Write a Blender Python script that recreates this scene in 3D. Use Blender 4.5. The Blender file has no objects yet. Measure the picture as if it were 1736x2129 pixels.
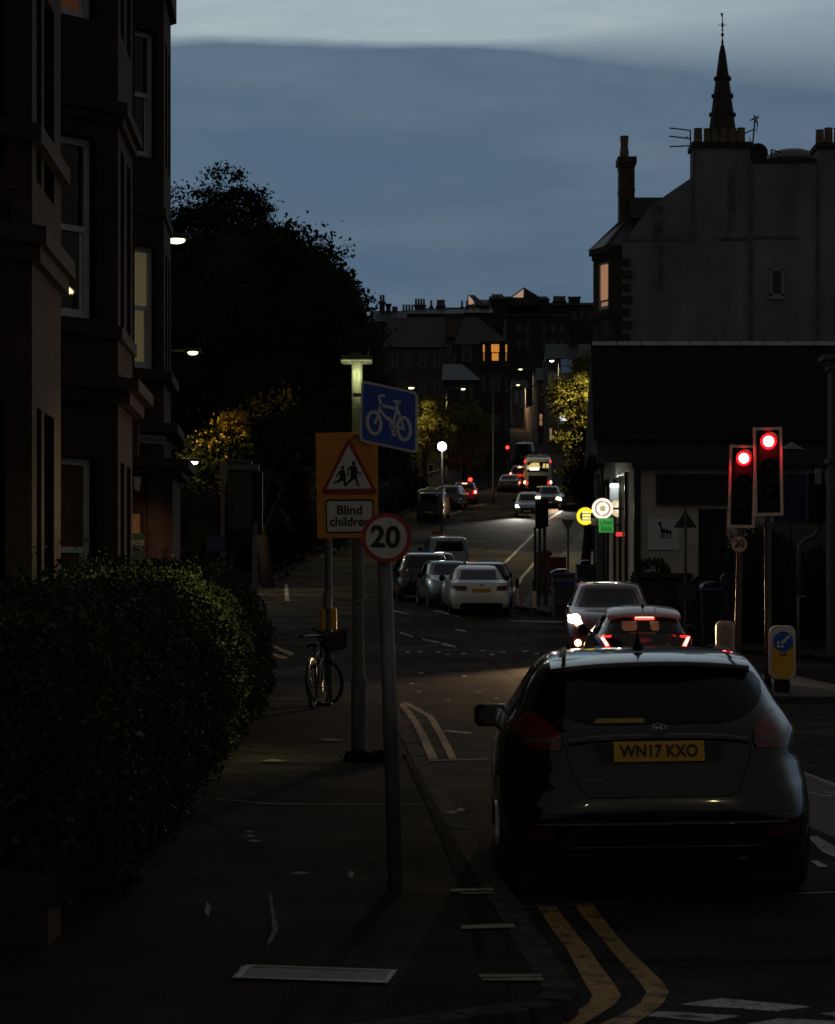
import bpy, bmesh, math, random
import numpy as np
from mathutils import Vector, Matrix

random.seed(7)
RNG = np.random.default_rng(7)
S = bpy.context.scene
COL = S.collection
PI = math.pi
R = math.radians

# ------------------------------------------------------------------ camera
FPX, UC, VH, EYE = 4450.0, 868.0, 1260.0, 1.65      # measured on a 1736 px wide copy of the photo
cam_d = bpy.data.cameras.new('camera')
cam = bpy.data.objects.new('camera', cam_d); COL.objects.link(cam)
cam.location = (0, 0, EYE); cam.rotation_euler = (R(90), 0, 0)
cam_d.sensor_fit = 'HORIZONTAL'; cam_d.sensor_width = 36.0
cam_d.lens = FPX / 1736 * 36
cam_d.shift_y = (VH - 1064.3) / 1736
cam_d.clip_start = 0.2; cam_d.clip_end = 6000
cam_d.dof.use_dof = True; cam_d.dof.focus_distance = 24; cam_d.dof.aperture_fstop = 9
S.camera = cam

# ------------------------------------------------------------------ sky, sun, exposure
S.view_settings.view_transform = 'Standard'
S.view_settings.look = 'None'
S.view_settings.exposure = 0.0
S.view_settings.gamma = 1.0
S.cycles.use_denoising = True
S.cycles.max_bounces = 6
S.cycles.sample_clamp_indirect = 4.0
wd = bpy.data.worlds.new('World'); S.world = wd; wd.use_nodes = True
nt = wd.node_tree; nt.nodes.clear()
def N(t, **k):
    n = nt.nodes.new(t)
    for a, b in k.items(): setattr(n, a, b)
    return n
def L(a, b): nt.links.new(a, b)
def MA(op, a, b=None, clamp=False):
    n = N('ShaderNodeMath', operation=op, use_clamp=clamp)
    for i, x in enumerate((a, b)):
        if x is None: continue
        if isinstance(x, (int, float)): n.inputs[i].default_value = x
        else: L(x, n.inputs[i])
    return n.outputs[0]
def MIX(f, a, b):
    n = N('ShaderNodeMix', data_type='RGBA')
    for i, x in ((0, f), (6, a), (7, b)):
        if hasattr(x, 'links'): L(x, n.inputs[i])
        elif i == 0: n.inputs[0].default_value = x
        else: n.inputs[i].default_value = (*x, 1)
    return n.outputs[2]
SUN_EL, SUN_AZ = R(3), R(20)        # the afterglow: low, ahead of the camera and a little to the right
out = N('ShaderNodeOutputWorld'); bg = N('ShaderNodeBackground'); L(bg.outputs[0], out.inputs[0])
sky = N('ShaderNodeTexSky', sky_type='NISHITA', sun_disc=False, sun_elevation=SUN_EL, sun_rotation=SUN_AZ)
tc = N('ShaderNodeTexCoord'); sx = N('ShaderNodeSeparateXYZ'); L(tc.outputs['Generated'], sx.inputs[0])
dx, dy, dz = sx.outputs
# elevation tangent against a flat cloud deck: z/|xy|
hor = MA('SQRT', MA('ADD', MA('MULTIPLY', dx, dx), MA('MULTIPLY', dy, dy)))
tel = MA('DIVIDE', dz, MA('MAXIMUM', hor, 0.02))
az = MA('DIVIDE', dx, MA('MAXIMUM', hor, 0.02))
def noise(scale, sx_, sy_, detail=5, rough=.55, off=0):
    cb = N('ShaderNodeCombineXYZ')
    L(MA('MULTIPLY', az, sx_), cb.inputs[0]); L(MA('MULTIPLY', tel, sy_), cb.inputs[1]); cb.inputs[2].default_value = off
    n = N('ShaderNodeTexNoise'); n.inputs['Scale'].default_value = scale
    n.inputs['Detail'].default_value = detail; n.inputs['Roughness'].default_value = rough
    L(cb.outputs[0], n.inputs['Vector']); return n.outputs[0]
n1 = noise(3.0, 2.2, 9, 5)          # long streaks
n2 = noise(9.0, 1.6, 8, 6, .6, 3)   # finer
n3 = noise(4.5, 1.2, 3, 2, .5, 7)   # the wavy rim of the dark bank
edge = MA('ADD', MA('ADD', MA('MULTIPLY', MA('SUBTRACT', n3, .5), .016), MA('MULTIPLY', MA('SUBTRACT', n2, .5), .010)), MA('ADD', .2620, MA('MULTIPLY', az, -.022)))
soft = MA('ADD', .006, MA('MULTIPLY', MA('MAXIMUM', MA('ADD', az, -.05), 0), .28))
abv = MA('ADD', MA('DIVIDE', MA('SUBTRACT', tel, edge), soft), .5, True)
grad = MA('DIVIDE', tel, .26, True)
bank = MIX(grad, (.056, .110, .184), (.084, .140, .210))
st = MA('MULTIPLY', MA('SUBTRACT', n1, .42), 3.2, True)
bank = MIX(MA('MULTIPLY', st, .55), bank, (.14, .192, .255))
st3 = MA('MULTIPLY', MA('SUBTRACT', n2, .5), 2.2, True)
bank = MIX(MA('MULTIPLY', st3, .36), bank, (.045, .090, .155))
st2 = MA('MULTIPLY', MA('SUBTRACT', n2, .45), 3, True)
high = MIX(st2, (.34, .42, .46), (.44, .51, .53))
high = MIX(MA('MULTIPLY', MA('SUBTRACT', MA('DIVIDE', az, .2), .2, True), .55), high, (.19, .26, .33))
front = MIX(abv, bank, high)
# the deck darkens overhead and behind the camera
over = MA('DIVIDE', MA('SUBTRACT', tel, .34), .5, True)
c = MIX(over, front, (.072, .082, .094))
back = MA('ADD', MA('MULTIPLY', dy, -1.7), 1.42, True)
c = MIX(back, c, (.058, .056, .055))
sk = N('ShaderNodeMix', data_type='RGBA', blend_type='ADD'); sk.inputs[0].default_value = .0015
L(c, sk.inputs[6]); L(sky.outputs[0], sk.inputs[7])
L(sk.outputs[2], bg.inputs[0]); bg.inputs[1].default_value = 1.0
sun_d = bpy.data.lights.new('sun', 'SUN'); sun_d.energy = .012; sun_d.angle = R(25); sun_d.color = (1, .92, .85)
sun = bpy.data.objects.new('sun', sun_d); COL.objects.link(sun)
sun.rotation_euler = (R(90) - SUN_EL, 0, PI - SUN_AZ); sun.location = (0, 60, 60)

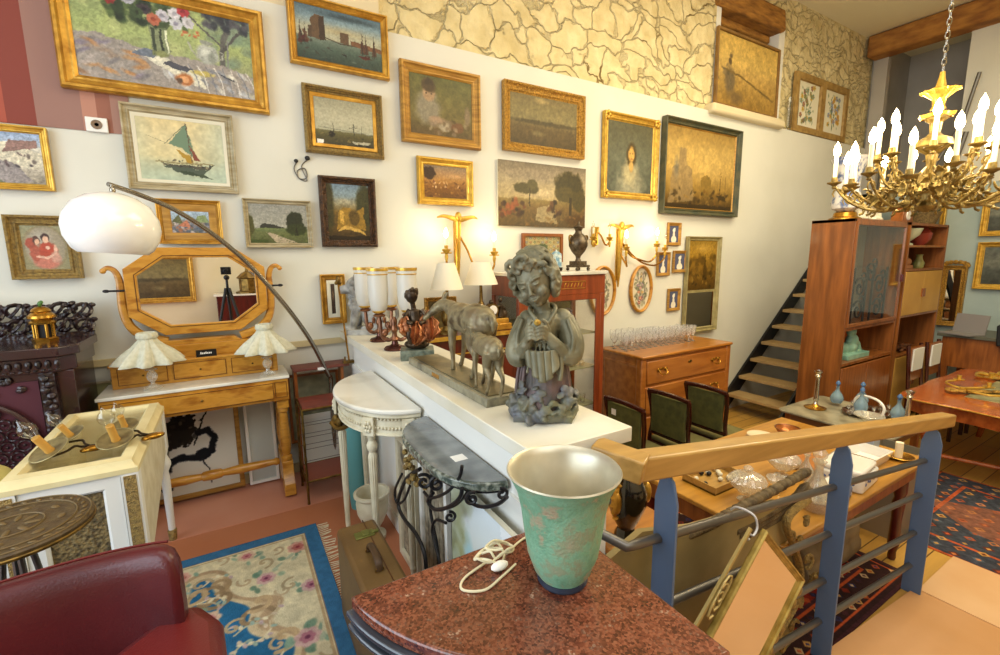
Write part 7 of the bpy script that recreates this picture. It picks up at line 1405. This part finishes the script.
# on top of the wall unit
t=thing('blue_white_vase','flared blue and white porcelain vase on brass foot on top of the wall unit','vase',(5.66,2.38,1.95)); t.scale=(1.45,1.45,1.5)
obj('body',MB().lathe([(.05,.06),(.085,.08),(.095,.12),(.075,.2),(.07,.26),(.085,.34),(.11,.4),(.12,.42),(.11,.42),(.08,.34),(0,.2)],n=32),M['blueporc'],t); obj('brass_foot',MB().lathe([(0,0),(.1,0),(.1,.012),(.075,.025),(.07,.05),(.055,.06),(0,.06)],n=24),M['brass'],t)
for x,h_,c_,l in((6.0,.2,'cfc8b8','white figurine group on the wall unit right of the porcelain vase'),(6.35,.3,'d8d0bc','tall white figurine group in the middle of the wall unit top')):
    t=thing('figurine_group',l,'figurine',(x,2.38,1.95)); m_=MB(); m_.ell((0,0,.03),(.13,.08,.03)); m_.tube([(-.04,0,.03),(-.04,0,h_)],[.05,.03],10); m_.ell((-.04,0,h_+.02),.03,10); m_.tube([(.06,0,.03),(.05,0,h_*.8)],[.05,.03],10); m_.ell((.05,0,h_*.85),.028,10); obj('figures',m_,mat('biscuit_'+c_,c_,.5,c2='8c8c74',scale=20,lo=.5,hi=.7),t,voxel=.01)
t=thing('wooden_clock','brown arched wooden clock case on the right end of the wall unit','clock',(7.1,2.38,1.95)); obj('case',MB().prism([(-.16,0),(.16,0),(.13,.14),(.06,.2),(-.06,.2),(-.13,.14)],-.06,.06,RX(PI/2)),M['walnut'],t,bevel=.006); obj('dial',MB().lathe([(0,0),(.06,0),(.055,.008),(0,.008)],n=24,M=T(0,-.061,.1)@RX(PI/2)),M['porcelain'],t)
t=thing('hanging_plant_basket','dark wicker basket on the far right end of the wall unit top','basket',(7.75,2.38,1.95)); obj('basket',MB().lathe([(0,0),(.12,0),(.18,.16),(.17,.16),(.11,.02),(0,.02)],n=28),M['wicker'],t)
lf=MB(); rr=random.Random(3)
for k in range(60): lf.ell((rr.uniform(-.2,.2),rr.uniform(-.15,.15),.17+rr.uniform(-.04,.1)),(.04,.02,.008),6,rot=(rr.random(),rr.random(),rr.random()*6))
obj('dry_foliage',lf,mat('dry_olive_leaf','4c4a24',.7),t)
# ------------------------------------------------------------------ inlaid dining table with brass lights, chairs, desk
t=thing('inlaid_table','reddish inlaid wooden table with shaped edge at the right edge of the photo','table',(6.45,.94,FL))
op=[]; a_,b_=1.02,.78
for k in range(72):
    a=k*2*PI/72; c,s=cos(a),sin(a); r=(abs(c)**9+abs(s)**9)**(-1/9)*(1+.015*cos(8*a)); op.append((a_*r*c,b_*r*s))
iw=mat('inlaid_mahogany','b05c28',.22,c2='8c4018',scale=4,stretch=(2,6,3),coat=.5)
obj('tabletop',MB().prism(op,.725,.75),iw,t,bevel=.008); obj('apron',MB().prism([(x*.93,y*.92) for x,y in op],.6,.725),iw,t)
obj('brass_banding',MB().tube([(x*1.003,y*1.003,.738) for x,y in op],.006,6,closed=True),M['gold'],t)
p=Paint(1.3,.8,60,seed=95); p.grad([(0,'7f7a58'),(1,'8c8662')]).grain(.2,6); o=p.mesh('baize_centre',M['canvasmat'],t,flat=True,solid=.002); o.location=(.1,0,.7525)
for sx in(-1,1):
    for sy in(-1,1): obj('leg',MB().tube(cat([(sx*.8,sy*.52,.62),(sx*.86,sy*.57,.45),(sx*.8,sy*.52,.2),(sx*.84,sy*.55,.0)],6),[.05-.0015*k for k in range(19)],10),iw,t)
obj('stretcher',MB().tube([(-.8,-.5,.2),(-.6,0,.18),(-.8,.5,.2)],.02,8).tube([(-.62,0,.18),(.62,0,.18)],.022,8).tube([(.8,-.5,.2),(.6,0,.18),(.8,.5,.2)],.02,8),iw,t)
def brass_light(l,x,y,rz,s=1):
    t=thing('brass_wall_light',l,'lamp',(x,y,.2545),rz=rz,group='gilt brass wall lights lying on the inlaid table'); t.scale=(s,s,s)
    m_=MB().ell((0,0,.02),(.05,.2,.02),12).ell((0,.18,.025),(.06,.05,.025),10).ell((0,-.2,.02),(.03,.05,.015),8); obj('backplate',m_,M['goldorn'],t)
    for k in(-1,0,1):
        c=[(0,.05,.03),(k*.12,.12,.05),(k*.24+.0,.05,.05),(k*.27,-.08-.05*(k==0),.06)]
        obj('arm',MB().tube(cat(c,6),.011,7).lathe([(0,0),(.04,.012),(.045,.02),(.015,.02),(.018,.06),(0,.06)],(c[-1][0],c[-1][1],.05),n=16),M['goldbright'],t)
brass_light('three armed gilt wall light lying at the left of the inlaid table',6.1,1.33,.9,1.0); brass_light('three armed gilt wall light lying farther right on the inlaid table',6.95,1.3,-.4,1.1)
def schair(l,x,y):
    t=thing('upholstered_chair',l,'chair',(x,y,FL),group='two upright chairs with white backs behind the inlaid table')
    for s in(-1,1): obj('back_post',MB().tube([(s*.2,.0,0),(s*.2,.0,.45),(s*.19,.05,1.02)],.02,8),M['chairwood'],t); obj('front_leg',MB().tube([(s*.19,-.4,0),(s*.19,-.4,.42)],.02,8),M['chairwood'],t)
    obj('back_panel',MB().box(-.18,.18,.015,.04,.6,1.0,T(0,0,0)),M['walnut'],t); obj('white_card',MB().box(-.15,.15,-.0,.014,.72,.98),M['white_sheet'],t); obj('seat',MB().box(-.21,.21,-.42,.01,.42,.48),M['linen'],t,bevel=.015)
q=BY(930,358,2.0); schair('white backed chair nearest the wall unit behind the inlaid table',min(q.x,7.0),2.02); schair('white backed chair second from the wall unit behind the inlaid table',7.5,2.0)
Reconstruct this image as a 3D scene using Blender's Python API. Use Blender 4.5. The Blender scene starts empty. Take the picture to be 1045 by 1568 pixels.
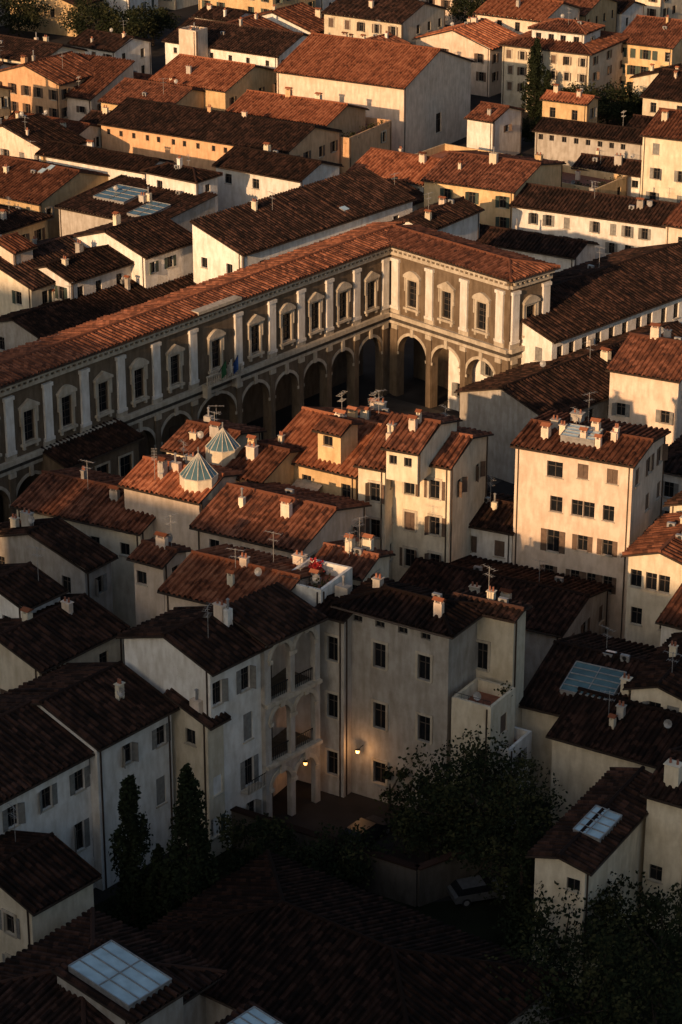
import bpy, math, random
from mathutils import Vector, Matrix
random.seed(7)
def U(a,b): return a+(b-a)*random.random()
sc=bpy.context.scene
# ---------------- survey camera (85 mm from a 90 m high gallery) -------------
F=3702.0; TH=math.radians(22.7); CH=90.0; CX,CY=522.5,784.0
cT,sT=math.cos(TH),math.sin(TH)
def P(x,y,z):
    u=x-CX; v=CY-y
    dy=F*cT+v*sT; dz=-F*sT+v*cT
    t=(CH-z)/(-dz)
    return Vector((u*t,dy*t))
def along(N,D,z,x):
    X=x-CX
    NF=N.y*cT+(CH-z)*sT; DF=D.y*cT
    return (X*NF-F*N.x)/(F*D.x-X*DF)
cam=bpy.data.cameras.new('camera'); co=bpy.data.objects.new('camera',cam); sc.collection.objects.link(co)
co.location=(0,0,CH); co.rotation_euler=(math.pi/2-TH,0,0)
cam.sensor_fit='VERTICAL'; cam.sensor_height=36; cam.sensor_width=24; cam.lens=85; cam.clip_end=6000; cam.clip_start=1
sc.camera=co
sc.view_settings.view_transform='Standard'; sc.view_settings.look='None'; sc.view_settings.exposure=0
# ---------------- light ----------------
az=Vector((-0.52,-0.854)).normalized(); EL=math.radians(15)
ts=Vector((az.x*math.cos(EL),az.y*math.cos(EL),math.sin(EL)))
sl=bpy.data.lights.new('sun','SUN'); so=bpy.data.objects.new('sun',sl); sc.collection.objects.link(so)
sl.energy=5.0; sl.angle=math.radians(0.5); sl.color=(1.0,0.62,0.33)
so.rotation_euler=ts.to_track_quat('Z','Y').to_euler()
wd=bpy.data.worlds.new('World'); sc.world=wd; wd.use_nodes=True
nt=wd.node_tree; nt.nodes.clear()
sk=nt.nodes.new('ShaderNodeTexSky'); sk.sky_type='NISHITA'; sk.sun_disc=False; sk.dust_density=2.5
sk.sun_elevation=EL; sk.sun_rotation=math.atan2(ts.x,ts.y)
bg=nt.nodes.new('ShaderNodeBackground'); bg.inputs[1].default_value=0.105
wo=nt.nodes.new('ShaderNodeOutputWorld')
nt.links.new(sk.outputs[0],bg.inputs[0]); nt.links.new(bg.outputs[0],wo.inputs[0])
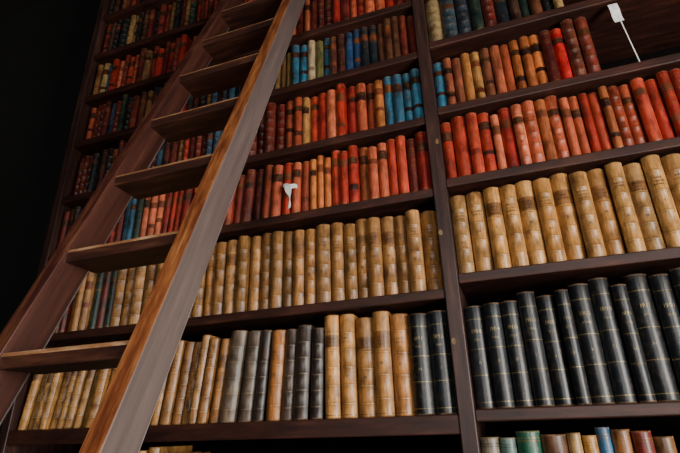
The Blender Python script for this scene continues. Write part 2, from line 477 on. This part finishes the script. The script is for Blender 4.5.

+++++

TASK DETAILS
Print the entries as they stand, first line through the line holding "R = math.radians", with every picture removed.

TASK RESULT
Write a Blender Python script that recreates this scene in 3D. Use Blender 4.5. The Blender file has no objects yet. Measure the picture as if it were 1736x2129 pixels.
import bpy, bmesh, math, random
import numpy as np
from mathutils import Vector, Matrix

random.seed(7)
RNG = np.random.default_rng(7)
S = bpy.context.scene
COL = S.collection
PI = math.pi
R = math.radians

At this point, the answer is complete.